[START OF RECORDS TO PROCESS]

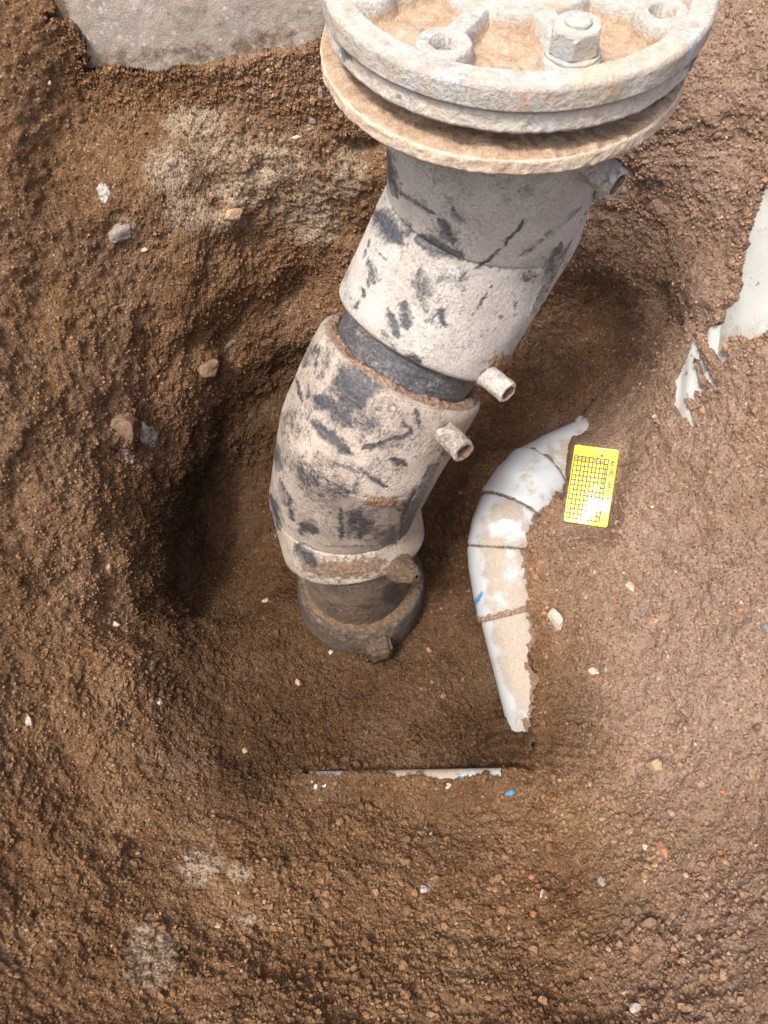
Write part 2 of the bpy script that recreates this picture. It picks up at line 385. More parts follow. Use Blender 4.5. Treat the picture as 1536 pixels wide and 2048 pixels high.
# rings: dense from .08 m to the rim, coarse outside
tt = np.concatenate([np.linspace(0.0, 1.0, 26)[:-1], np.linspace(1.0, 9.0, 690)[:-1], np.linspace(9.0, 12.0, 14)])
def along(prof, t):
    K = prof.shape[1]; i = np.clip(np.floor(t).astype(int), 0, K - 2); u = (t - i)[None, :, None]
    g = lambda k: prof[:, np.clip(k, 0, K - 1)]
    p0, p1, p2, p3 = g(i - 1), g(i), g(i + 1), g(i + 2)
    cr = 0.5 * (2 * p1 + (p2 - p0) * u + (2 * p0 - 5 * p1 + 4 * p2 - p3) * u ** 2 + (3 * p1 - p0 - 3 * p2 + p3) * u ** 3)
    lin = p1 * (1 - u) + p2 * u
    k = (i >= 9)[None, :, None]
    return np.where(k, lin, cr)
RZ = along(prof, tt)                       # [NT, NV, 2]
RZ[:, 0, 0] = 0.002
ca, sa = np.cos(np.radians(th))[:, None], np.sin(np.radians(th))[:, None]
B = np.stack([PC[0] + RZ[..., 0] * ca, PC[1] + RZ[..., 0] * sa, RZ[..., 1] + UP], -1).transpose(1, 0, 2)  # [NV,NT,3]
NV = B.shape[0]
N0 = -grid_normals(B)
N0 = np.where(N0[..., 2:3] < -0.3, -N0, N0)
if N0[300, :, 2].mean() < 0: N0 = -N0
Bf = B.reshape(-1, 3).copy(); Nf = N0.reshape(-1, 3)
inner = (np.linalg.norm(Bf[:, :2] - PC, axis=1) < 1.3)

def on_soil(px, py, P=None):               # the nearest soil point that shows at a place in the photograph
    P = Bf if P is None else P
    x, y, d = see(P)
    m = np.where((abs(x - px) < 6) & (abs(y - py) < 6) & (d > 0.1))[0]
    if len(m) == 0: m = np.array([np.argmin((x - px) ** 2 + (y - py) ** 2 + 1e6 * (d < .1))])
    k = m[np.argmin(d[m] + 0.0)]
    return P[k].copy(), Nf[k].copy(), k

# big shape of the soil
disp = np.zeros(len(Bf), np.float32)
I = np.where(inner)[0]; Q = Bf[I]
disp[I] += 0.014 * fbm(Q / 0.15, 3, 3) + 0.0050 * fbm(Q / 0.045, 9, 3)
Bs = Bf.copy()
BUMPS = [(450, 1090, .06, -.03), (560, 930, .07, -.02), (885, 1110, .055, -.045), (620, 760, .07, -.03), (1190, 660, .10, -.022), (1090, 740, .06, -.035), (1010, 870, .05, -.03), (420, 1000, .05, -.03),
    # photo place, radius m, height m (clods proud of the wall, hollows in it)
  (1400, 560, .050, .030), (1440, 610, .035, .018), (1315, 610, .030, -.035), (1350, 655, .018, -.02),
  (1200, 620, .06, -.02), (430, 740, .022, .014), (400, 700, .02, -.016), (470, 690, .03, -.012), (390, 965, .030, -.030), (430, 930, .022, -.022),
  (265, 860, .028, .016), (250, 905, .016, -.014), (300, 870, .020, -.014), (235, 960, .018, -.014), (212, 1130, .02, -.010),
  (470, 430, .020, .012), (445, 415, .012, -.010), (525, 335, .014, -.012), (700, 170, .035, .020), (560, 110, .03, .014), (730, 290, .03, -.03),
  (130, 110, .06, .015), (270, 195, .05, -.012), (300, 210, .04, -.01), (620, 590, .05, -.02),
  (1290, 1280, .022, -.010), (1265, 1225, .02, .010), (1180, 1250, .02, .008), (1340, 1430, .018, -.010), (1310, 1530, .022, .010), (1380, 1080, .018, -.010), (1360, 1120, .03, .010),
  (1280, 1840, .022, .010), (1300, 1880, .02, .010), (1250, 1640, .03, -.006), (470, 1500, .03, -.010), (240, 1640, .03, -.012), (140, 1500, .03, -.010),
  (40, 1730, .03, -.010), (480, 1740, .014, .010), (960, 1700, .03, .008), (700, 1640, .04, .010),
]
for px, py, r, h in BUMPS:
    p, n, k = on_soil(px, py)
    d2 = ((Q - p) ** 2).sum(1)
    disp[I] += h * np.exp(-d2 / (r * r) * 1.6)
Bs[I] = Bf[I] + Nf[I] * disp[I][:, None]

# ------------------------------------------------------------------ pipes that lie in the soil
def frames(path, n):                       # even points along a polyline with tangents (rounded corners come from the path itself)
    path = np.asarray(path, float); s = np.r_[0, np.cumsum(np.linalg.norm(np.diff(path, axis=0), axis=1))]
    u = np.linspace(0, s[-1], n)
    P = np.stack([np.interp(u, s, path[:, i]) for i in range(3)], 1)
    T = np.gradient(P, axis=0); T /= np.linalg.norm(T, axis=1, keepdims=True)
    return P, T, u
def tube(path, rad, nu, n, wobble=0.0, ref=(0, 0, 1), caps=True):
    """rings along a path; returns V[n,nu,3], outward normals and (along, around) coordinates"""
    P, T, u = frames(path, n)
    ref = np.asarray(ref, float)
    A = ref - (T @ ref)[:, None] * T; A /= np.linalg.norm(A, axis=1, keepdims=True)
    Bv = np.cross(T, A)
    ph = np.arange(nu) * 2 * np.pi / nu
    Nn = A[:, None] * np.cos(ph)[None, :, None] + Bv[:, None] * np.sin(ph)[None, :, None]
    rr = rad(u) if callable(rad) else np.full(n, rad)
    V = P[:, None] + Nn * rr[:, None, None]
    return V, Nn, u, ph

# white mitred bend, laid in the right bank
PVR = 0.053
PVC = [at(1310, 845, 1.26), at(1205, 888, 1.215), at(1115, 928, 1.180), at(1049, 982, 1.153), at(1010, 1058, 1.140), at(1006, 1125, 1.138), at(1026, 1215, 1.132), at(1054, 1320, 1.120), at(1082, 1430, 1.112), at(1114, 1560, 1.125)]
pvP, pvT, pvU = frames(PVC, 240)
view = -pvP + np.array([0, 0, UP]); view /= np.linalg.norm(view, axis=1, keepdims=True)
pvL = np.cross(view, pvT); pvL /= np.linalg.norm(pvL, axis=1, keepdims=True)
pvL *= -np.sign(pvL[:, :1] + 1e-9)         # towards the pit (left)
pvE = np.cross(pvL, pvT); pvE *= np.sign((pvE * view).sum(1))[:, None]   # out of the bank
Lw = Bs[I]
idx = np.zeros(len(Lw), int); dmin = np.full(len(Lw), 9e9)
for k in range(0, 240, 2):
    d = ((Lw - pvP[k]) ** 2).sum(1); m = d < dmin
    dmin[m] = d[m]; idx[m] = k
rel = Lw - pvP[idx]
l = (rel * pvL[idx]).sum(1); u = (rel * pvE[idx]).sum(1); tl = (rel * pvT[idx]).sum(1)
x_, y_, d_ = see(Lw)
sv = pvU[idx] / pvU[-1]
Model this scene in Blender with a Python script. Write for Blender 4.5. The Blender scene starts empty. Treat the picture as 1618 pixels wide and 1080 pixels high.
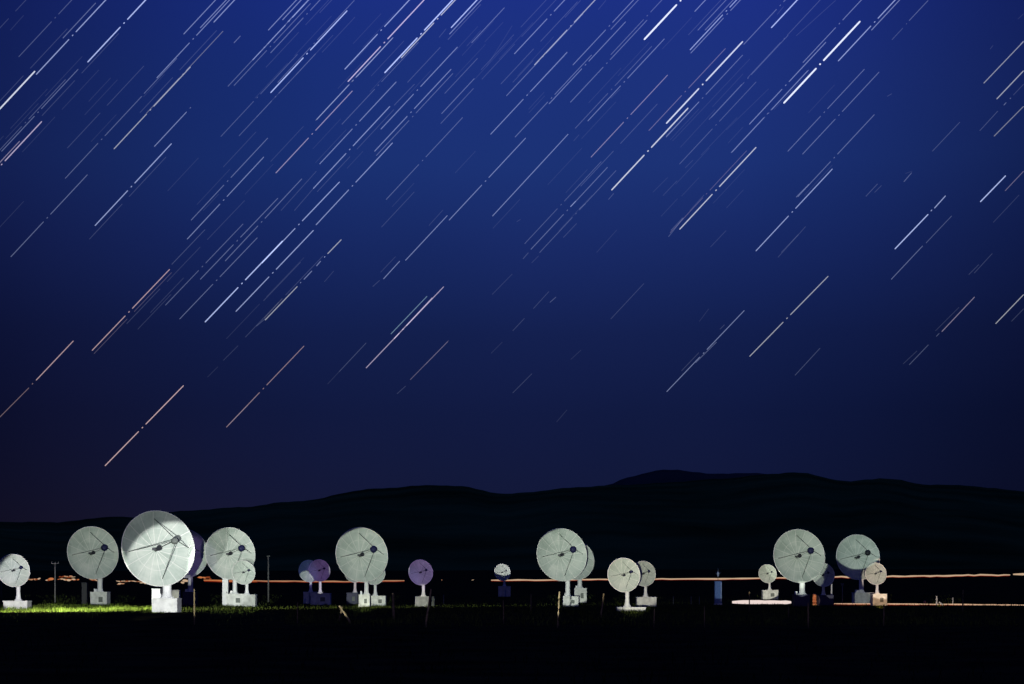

[END OF RECORDS TO PROCESS]

**WHAT IS REQUIRED**
Word for word, quote the full listing, omitting every picture.

**SOLUTION**
Write part 2 of the bpy script that recreates this picture. It picks up at line 385. More parts follow. Use Blender 4.5. Treat the picture as 1536 pixels wide and 2048 pixels high.
# rings: dense from .08 m to the rim, coarse outside
tt = np.concatenate([np.linspace(0.0, 1.0, 26)[:-1], np.linspace(1.0, 9.0, 690)[:-1], np.linspace(9.0, 12.0, 14)])
def along(prof, t):
    K = prof.shape[1]; i = np.clip(np.floor(t).astype(int), 0, K - 2); u = (t - i)[None, :, None]
    g = lambda k: prof[:, np.clip(k, 0, K - 1)]
    p0, p1, p2, p3 = g(i - 1), g(i), g(i + 1), g(i + 2)
    cr = 0.5 * (2 * p1 + (p2 - p0) * u + (2 * p0 - 5 * p1 + 4 * p2 - p3) * u ** 2 + (3 * p1 - p0 - 3 * p2 + p3) * u ** 3)
    lin = p1 * (1 - u) + p2 * u
    k = (i >= 9)[None, :, None]
    return np.where(k, lin, cr)
RZ = along(prof, tt)                       # [NT, NV, 2]
RZ[:, 0, 0] = 0.002
ca, sa = np.cos(np.radians(th))[:, None], np.sin(np.radians(th))[:, None]
B = np.stack([PC[0] + RZ[..., 0] * ca, PC[1] + RZ[..., 0] * sa, RZ[..., 1] + UP], -1).transpose(1, 0, 2)  # [NV,NT,3]
NV = B.shape[0]
N0 = -grid_normals(B)
N0 = np.where(N0[..., 2:3] < -0.3, -N0, N0)
if N0[300, :, 2].mean() < 0: N0 = -N0
Bf = B.reshape(-1, 3).copy(); Nf = N0.reshape(-1, 3)
inner = (np.linalg.norm(Bf[:, :2] - PC, axis=1) < 1.3)

def on_soil(px, py, P=None):               # the nearest soil point that shows at a place in the photograph
    P = Bf if P is None else P
    x, y, d = see(P)
    m = np.where((abs(x - px) < 6) & (abs(y - py) < 6) & (d > 0.1))[0]
    if len(m) == 0: m = np.array([np.argmin((x - px) ** 2 + (y - py) ** 2 + 1e6 * (d < .1))])
    k = m[np.argmin(d[m] + 0.0)]
    return P[k].copy(), Nf[k].copy(), k

# big shape of the soil
disp = np.zeros(len(Bf), np.float32)
I = np.where(inner)[0]; Q = Bf[I]
disp[I] += 0.014 * fbm(Q / 0.15, 3, 3) + 0.0050 * fbm(Q / 0.045, 9, 3)
Bs = Bf.copy()
BUMPS = [(450, 1090, .06, -.03), (560, 930, .07, -.02), (885, 1110, .055, -.045), (620, 760, .07, -.03), (1190, 660, .10, -.022), (1090, 740, .06, -.035), (1010, 870, .05, -.03), (420, 1000, .05, -.03),
    # photo place, radius m, height m (clods proud of the wall, hollows in it)
  (1400, 560, .050, .030), (1440, 610, .035, .018), (1315, 610, .030, -.035), (1350, 655, .018, -.02),
  (1200, 620, .06, -.02), (430, 740, .022, .014), (400, 700, .02, -.016), (470, 690, .03, -.012), (390, 965, .030, -.030), (430, 930, .022, -.022),
  (265, 860, .028, .016), (250, 905, .016, -.014), (300, 870, .020, -.014), (235, 960, .018, -.014), (212, 1130, .02, -.010),
  (470, 430, .020, .012), (445, 415, .012, -.010), (525, 335, .014, -.012), (700, 170, .035, .020), (560, 110, .03, .014), (730, 290, .03, -.03),
  (130, 110, .06, .015), (270, 195, .05, -.012), (300, 210, .04, -.01), (620, 590, .05, -.02),
  (1290, 1280, .022, -.010), (1265, 1225, .02, .010), (1180, 1250, .02, .008), (1340, 1430, .018, -.010), (1310, 1530, .022, .010), (1380, 1080, .018, -.010), (1360, 1120, .03, .010),
  (1280, 1840, .022, .010), (1300, 1880, .02, .010), (1250, 1640, .03, -.006), (470, 1500, .03, -.010), (240, 1640, .03, -.012), (140, 1500, .03, -.010),
  (40, 1730, .03, -.010), (480, 1740, .014, .010), (960, 1700, .03, .008), (700, 1640, .04, .010),
]
for px, py, r, h in BUMPS:
    p, n, k = on_soil(px, py)
    d2 = ((Q - p) ** 2).sum(1)
    disp[I] += h * np.exp(-d2 / (r * r) * 1.6)
Bs[I] = Bf[I] + Nf[I] * disp[I][:, None]

# ------------------------------------------------------------------ pipes that lie in the soil
def frames(path, n):                       # even points along a polyline with tangents (rounded corners come from the path itself)
    path = np.asarray(path, float); s = np.r_[0, np.cumsum(np.linalg.norm(np.diff(path, axis=0), axis=1))]
    u = np.linspace(0, s[-1], n)
    P = np.stack([np.interp(u, s, path[:, i]) for i in range(3)], 1)
    T = np.gradient(P, axis=0); T /= np.linalg.norm(T, axis=1, keepdims=True)
    return P, T, u
def tube(path, rad, nu, n, wobble=0.0, ref=(0, 0, 1), caps=True):
    """rings along a path; returns V[n,nu,3], outward normals and (along, around) coordinates"""
    P, T, u = frames(path, n)
    ref = np.asarray(ref, float)
    A = ref - (T @ ref)[:, None] * T; A /= np.linalg.norm(A, axis=1, keepdims=True)
    Bv = np.cross(T, A)
    ph = np.arange(nu) * 2 * np.pi / nu
    Nn = A[:, None] * np.cos(ph)[None, :, None] + Bv[:, None] * np.sin(ph)[None, :, None]
    rr = rad(u) if callable(rad) else np.full(n, rad)
    V = P[:, None] + Nn * rr[:, None, None]
    return V, Nn, u, ph

# white mitred bend, laid in the right bank
PVR = 0.053
PVC = [at(1310, 845, 1.26), at(1205, 888, 1.215), at(1115, 928, 1.180), at(1049, 982, 1.153), at(1010, 1058, 1.140), at(1006, 1125, 1.138), at(1026, 1215, 1.132), at(1054, 1320, 1.120), at(1082, 1430, 1.112), at(1114, 1560, 1.125)]
pvP, pvT, pvU = frames(PVC, 240)
view = -pvP + np.array([0, 0, UP]); view /= np.linalg.norm(view, axis=1, keepdims=True)
pvL = np.cross(view, pvT); pvL /= np.linalg.norm(pvL, axis=1, keepdims=True)
pvL *= -np.sign(pvL[:, :1] + 1e-9)         # towards the pit (left)
pvE = np.cross(pvL, pvT); pvE *= np.sign((pvE * view).sum(1))[:, None]   # out of the bank
Lw = Bs[I]
idx = np.zeros(len(Lw), int); dmin = np.full(len(Lw), 9e9)
for k in range(0, 240, 2):
    d = ((Lw - pvP[k]) ** 2).sum(1); m = d < dmin
    dmin[m] = d[m]; idx[m] = k
rel = Lw - pvP[idx]
l = (rel * pvL[idx]).sum(1); u = (rel * pvE[idx]).sum(1); tl = (rel * pvT[idx]).sum(1)
x_, y_, d_ = see(Lw)
sv = pvU[idx] / pvU[-1]
Model this scene in Blender with a Python script. Write for Blender 4.5. The Blender scene starts empty. Treat the picture as 1618 pixels wide and 1080 pixels high.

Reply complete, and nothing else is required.